Information Gaps and Shadow Banking
This article by Kathryn Judge from Columbia University School of Law may be of interest to subscribers. Here is a section:
This article argues that information gaps—pockets of information that are pertinent and knowable but not currently known—are a byproduct of shadow banking and a meaningful source of systemic risk. It lays the foundation for this claim by juxtaposing the regulatory regime governing the shadow banking system with the incentives of the market participants who populate that system. Like banks, shadow banks rely heavily on short-term debt claims designed to obviate the need for the holder to engage in any meaningful information gathering and analysis. The securities laws that prevail in the capital markets, however, both presume and depend on providers of capital playing the lead role performing these functions. In synthesizing insights from diverse bodies of literature and situating those understandings against the regulatory architecture, this article provides one of the first comprehensive accounts of how the information related incentives of equity and money claimants explain many core features of both securities and banking regulation.
The article’s main theoretical contribution is to provide a new explanation for the inherent fragility of institutional arrangements that rely on money claims. The literature on bank runs typically focuses on either coordination problems among depositors or information asymmetries between depositors and bank managers to explain bank runs. This article provides a third explanation, one which complements the established paradigms. It shows how information gaps increase the probability of panic by increasing the range of signals that can cast doubt on whether short-term debt that market participants had been treading like money remain sufficiently information insensitive to merit such treatment. It further examines how information gaps also impede the market and regulatory responses required to dampen the effects of a shock once panic takes hold. Evidence from the 2007-2009 financial crisis is consistent both with the article’s claims regarding the ways shadow banking creates information gaps and how those gaps contribute to fragility.

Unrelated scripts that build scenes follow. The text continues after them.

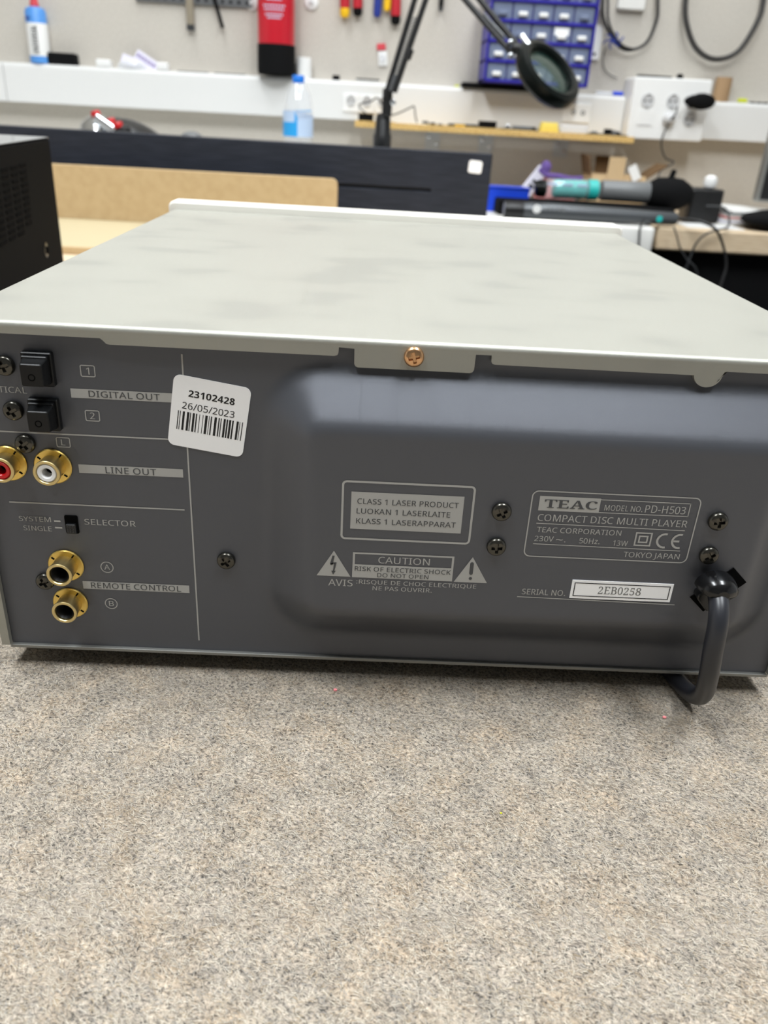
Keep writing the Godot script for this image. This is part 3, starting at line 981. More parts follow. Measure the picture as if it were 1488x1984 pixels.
func build_back_row() -> void:
	# the long black panel at the back of the table, with a level groove
	var t := thing("black_board", "long black board with a white square sticker standing behind the tan carton", "board")
	var s := st_new()
	var x0 := -1.15
	var x1 := 0.183
	var y0 := -0.0135
	var y1 := 0.1275
	var gx0 := -0.20
	var gx1 := 0.081
	var gy0 := 0.0615
	var gy1 := 0.0665
	box(s, Vector3((x0 + x1) / 2, (gy1 + y1) / 2, -1.2725), Vector3(x1 - x0, y1 - gy1, 0.025), 0.0012)
	box(s, Vector3((x0 + x1) / 2, (gy0 + y0) / 2, -1.2725), Vector3(x1 - x0, gy0 - y0, 0.025), 0.0012)
	box(s, Vector3((gx1 + x1) / 2, (gy0 + gy1) / 2, -1.2725), Vector3(x1 - gx1, gy1 - gy0 + 0.003, 0.0249))
	box(s, Vector3((gx0 + x0) / 2, (gy0 + gy1) / 2, -1.2725), Vector3(gx0 - x0, gy1 - gy0 + 0.003, 0.0249))
	box(s, Vector3((gx0 + gx1) / 2, (gy0 + gy1) / 2, -1.275), Vector3(gx1 - gx0, gy1 - gy0 + 0.003, 0.016))
	obj("board", s, M.brushed, t)
	s = st_new()
	rprism(s, 0.023, 0.020, 0.004, -1.2602, -1.2592, 0.0002, Transform3D(Basis(Vector3.BACK, -0.06), Vector3(0.1547, 0.1057, 0)))
	obj("sticker", s, M.sticker, t).set_meta("label", "white square sticker")
	# opened carton: a flap lying on the table and one standing up
	t = thing("carton", "open tan cardboard carton with an upright back flap, beside the black amplifier", "carton")
	s = st_new()
	rprism(s, 0.545, 0.0890, 0.010, -1.2035, -1.1975, 0.0012, Transform3D(Basis(Vector3.BACK, 0.004), Vector3(-0.3515, 0.0330, 0)))
	obj("back_flap", s, M.card, t)
	s = st_new()
	box(s, Vector3(-0.36, -0.0105, -1.042), Vector3(0.56, 0.006, 0.31), 0.001)
	obj("base_flap", s, M.card_base, t)
	s = st_new()
	box(s, Vector3(-0.36, -0.0085, -0.888), Vector3(0.56, 0.010, 0.006), 0.001)
	obj("front_rim", s, M.card, t)

# ------------------------------------------------------------------ things on the wall
func cord_thing(called: String, pts: Array, r: float, m: Material, label: String, cat := "cable", group := "") -> void:
	var s := st_new()
	tube(s, pts, r, 10, 6)
	tag(obj(called, s, m), label, cat, group)

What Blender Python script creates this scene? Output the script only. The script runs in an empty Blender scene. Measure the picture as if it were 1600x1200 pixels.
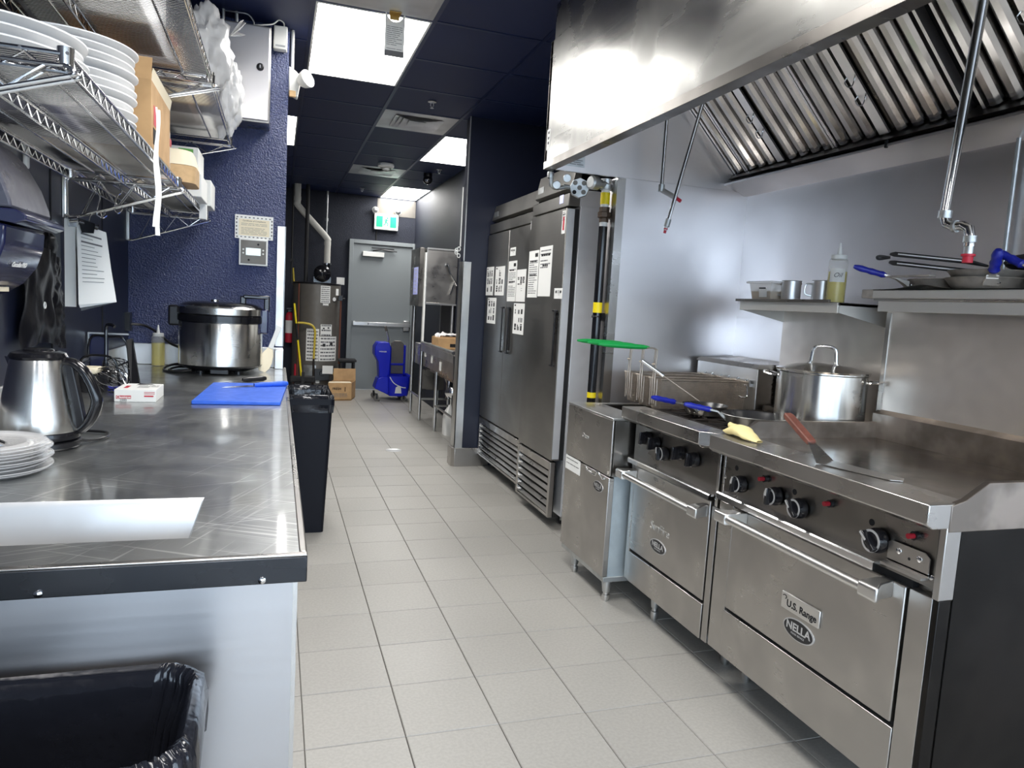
import bpy, math, random
from mathutils import Vector, Matrix, noise
random.seed(7)
SC = bpy.context.scene
COL = SC.collection
PI = math.pi

# ------------------------------------------------------------------ camera
def _camera():
    f, yaw, pit, rol = 1116.41, 0.3220, -0.1068, 0.0582
    cy, sy = math.cos(yaw), math.sin(yaw)
    f0 = Vector((sy, cy, 0)); r0 = Vector((cy, -sy, 0)); u0 = Vector((0, 0, 1))
    cp, sp = math.cos(pit), math.sin(pit)
    F = f0*cp + u0*sp; u = u0*cp - f0*sp
    cr, sr = math.cos(rol), math.sin(rol)
    R = r0*cr + u*sr; U = u*cr - r0*sr
    cd = bpy.data.cameras.new('camera'); co = bpy.data.objects.new('camera', cd)
    COL.objects.link(co)
    m = Matrix((R, U, -F)).transposed().to_4x4()
    m.translation = Vector((-0.1063, -2.3778, 1.3478))
    co.matrix_world = m
    cd.sensor_fit = 'HORIZONTAL'; cd.sensor_width = 36.0
    cd.lens = f*36.0/1600.0
    cd.clip_start = 0.02; cd.clip_end = 100
    SC.camera = co
_camera()

# ------------------------------------------------------------------ exposure, sky
SC.view_settings.view_transform = 'Standard'
SC.view_settings.look = 'None'
SC.view_settings.exposure = 0.35
SC.view_settings.gamma = 1.0
SC.view_settings.use_curve_mapping = False
LAMP = 16.0          # ceiling panel radiance
SKY = 5.8            # daylight outside the shop window behind the camera
w = bpy.data.worlds.new('sky'); SC.world = w; w.use_nodes = True
_b = w.node_tree.nodes['Background']
_b.inputs[0].default_value = (0.66, 0.82, 1.0, 1); _b.inputs[1].default_value = SKY
pl = bpy.data.lights.new('window_daylight_portal', 'AREA'); pl.shape = 'RECTANGLE'
pl.size = 9.0; pl.size_y = 2.3
pl.cycles.is_portal = True
po = bpy.data.objects.new('window_daylight_portal', pl); COL.objects.link(po)
po.location = (1.75, -5.15, 1.25); po.rotation_euler = (PI/2, 0, 0)
po['kind'] = 'helper'

# ------------------------------------------------------------------ materials
def srgb(r, g, b):
    def c(v):
        v /= 255.0
        return v/12.92 if v <= 0.04045 else ((v+0.055)/1.055)**2.4
    return (c(r), c(g), c(b), 1)
class NT:
    def __init__(s, name):
        s.m = bpy.data.materials.new(name); s.m.use_nodes = True
        s.t = s.m.node_tree; s.p = s.t.nodes['Principled BSDF']
    def n(s, typ, **k):
        nd = s.t.nodes.new(typ)
        for a, v in k.items(): setattr(nd, a, v)
        return nd
    def l(s, a, b): s.t.links.new(a, b)
    def set(s, **k):
        for a, v in k.items(): s.p.inputs[a.replace('_', ' ')].default_value = v
    def noise(s, scale, detail=2, vec=None, rough=0.5, dist=0.0):
        if vec is None:
            tc = s.n('ShaderNodeTexCoord'); vec = tc.outputs['Object']
        nz = s.n('ShaderNodeTexNoise'); nz.inputs['Scale'].default_value = scale
        nz.inputs['Detail'].default_value = detail; nz.inputs['Roughness'].default_value = rough
        nz.inputs['Distortion'].default_value = dist
        s.l(vec, nz.inputs['Vector']); return nz.outputs[0]
    def mapped(s, sc):
        tc = s.n('ShaderNodeTexCoord'); mp = s.n('ShaderNodeMapping')
        mp.inputs['Scale'].default_value = sc; s.l(tc.outputs['Object'], mp.inputs['Vector']); return mp.outputs[0]
    def rng(s, v, a, b, c, d):
        mr = s.n('ShaderNodeMapRange')
        for i, x in enumerate((a, b, c, d)): mr.inputs[i+1].default_value = x
        mr.interpolation_type = 'SMOOTHSTEP'
        s.l(v, mr.inputs[0]); return mr.outputs[0]
    def mix(s, fac, c1, c2):
        mx = s.n('ShaderNodeMix', data_type='RGBA')
        mx.inputs[6].default_value = c1; mx.inputs[7].default_value = c2
        s.l(fac, mx.inputs[0]); return mx.outputs[2]
    def bump(s, h, strength, dist):
        b = s.n('ShaderNodeBump'); b.inputs['Strength'].default_value = strength
        b.inputs['Distance'].default_value = dist; s.l(h, b.inputs['Height']); s.l(b.outputs[0], s.p.inputs['Normal'])
def scratches(mat):
    t = NT.__new__(NT); t.m = mat; t.t = mat.node_tree; t.p = t.t.nodes['Principled BSDF']
    col = t.p.inputs['Base Color'].links[0].from_socket; prev = None
    for ang, sc in ((0.35, (3, 150, 3)), (1.15, (3.5, 120, 3)), (-0.5, (2.5, 170, 3))):
        tc = t.n('ShaderNodeTexCoord'); mp = t.n('ShaderNodeMapping'); mp.inputs['Rotation'].default_value[2] = ang
        mp.inputs['Scale'].default_value = sc; t.l(tc.outputs['Object'], mp.inputs['Vector'])
        # rotate first, then stretch
        mp.vector_type = 'TEXTURE'; mp.inputs['Scale'].default_value = tuple(1/x for x in sc)
        nz = t.noise(1.0, 1, mp.outputs[0]); m = t.rng(nz, 0.64, 0.74, 0, 0.5)
        mx = t.n('ShaderNodeMix', data_type='RGBA'); t.l(m, mx.inputs[0]); t.l(col, mx.inputs[6]); mx.inputs[7].default_value = (0.85, 0.85, 0.84, 1); col = mx.outputs[2]
    t.l(col, t.p.inputs['Base Color'])
def plain(name, col, rough=0.5, metal=0.0, var=0.0, spec=0.5, coat=0.0, bump=None, vscale=12):
    t = NT(name); t.set(Base_Color=col, Roughness=rough, Metallic=metal)
    t.p.inputs['Specular IOR Level'].default_value = spec
    if coat: t.p.inputs['Coat Weight'].default_value = coat
    if var:
        nz = t.noise(vscale, 3)
        c2 = tuple(x*(1-var) for x in col[:3]) + (1,)
        t.l(t.mix(t.rng(nz, 0.35, 0.65, 0, 1), col, c2), t.p.inputs['Base Color'])
        t.l(t.rng(nz, 0.3, 0.7, max(rough-0.06, 0.02), rough+0.06), t.p.inputs['Roughness'])
    if bump: t.bump(t.noise(bump[0], 2), bump[1], bump[2])
    return t.m
def steel(name, base=(0.52, 0.50, 0.475), rough=0.30, aniso=0.45, coat=0, tan=(0.10, 0.06, 1), grain=(2, 2, 70), smudge=0.12, sscale=5.0, gb=0.0):
    t = NT(name); t.set(Metallic=1.0, Roughness=rough, Anisotropic=aniso)
    cx = t.n('ShaderNodeCombineXYZ')
    for i in range(3): cx.inputs[i].default_value = tan[i]
    if aniso: t.l(cx.outputs[0], t.p.inputs['Tangent'])
    g = t.noise(1.0, 2, t.mapped(grain))
    s = t.noise(sscale, 2, rough=0.5, dist=0.25)
    c1 = tuple(base)+(1,); c2 = tuple(x*(1-smudge) for x in base)+(1,)
    t.l(t.mix(t.rng(s, 0.35, 0.65, 0, 1), c1, c2), t.p.inputs['Base Color'])
    ad = t.n('ShaderNodeMath', operation='ADD')
    t.l(t.rng(g, 0.3, 0.7, -0.012, 0.012), ad.inputs[0]); t.l(t.rng(s, 0.3, 0.7, rough-0.05, rough+0.08), ad.inputs[1])
    t.l(ad.outputs[0], t.p.inputs['Roughness'])
    if gb: t.bump(g, gb, 0.001)
    if coat:
        t.p.inputs['Coat Weight'].default_value = coat; t.p.inputs['Coat Roughness'].default_value = 0.06
    return t.m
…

The shadow banking sector has benefitted inordinately from quantitative easing because the cost of leverage has been so low and access to the sea of liquidity issued by central banks has been limited to a relatively small number of market participants. That fact alone has contributed to the rise of populist movements, but the prospect of rising interest rates in response to proposed fiscal stimulus represents a challenge for the shadow banking sector.
The Wu Xia Shadow Banking Fed Funds rate was trading at negative 300 basis points as recently as last year but the spread has more recently contracted to only 25 basis points. That represents substantial tightening for highly leveraged strategies that reaped outsized profits from the era of quantitative easing. It could also help to explain the size of the sell-off in government bonds that has occurred recently. The shadow banking sector is no longer making money from its leveraged long bond or “risk parity” strategy and a contraction in the above spread but likely be required to reanimate animal spirits.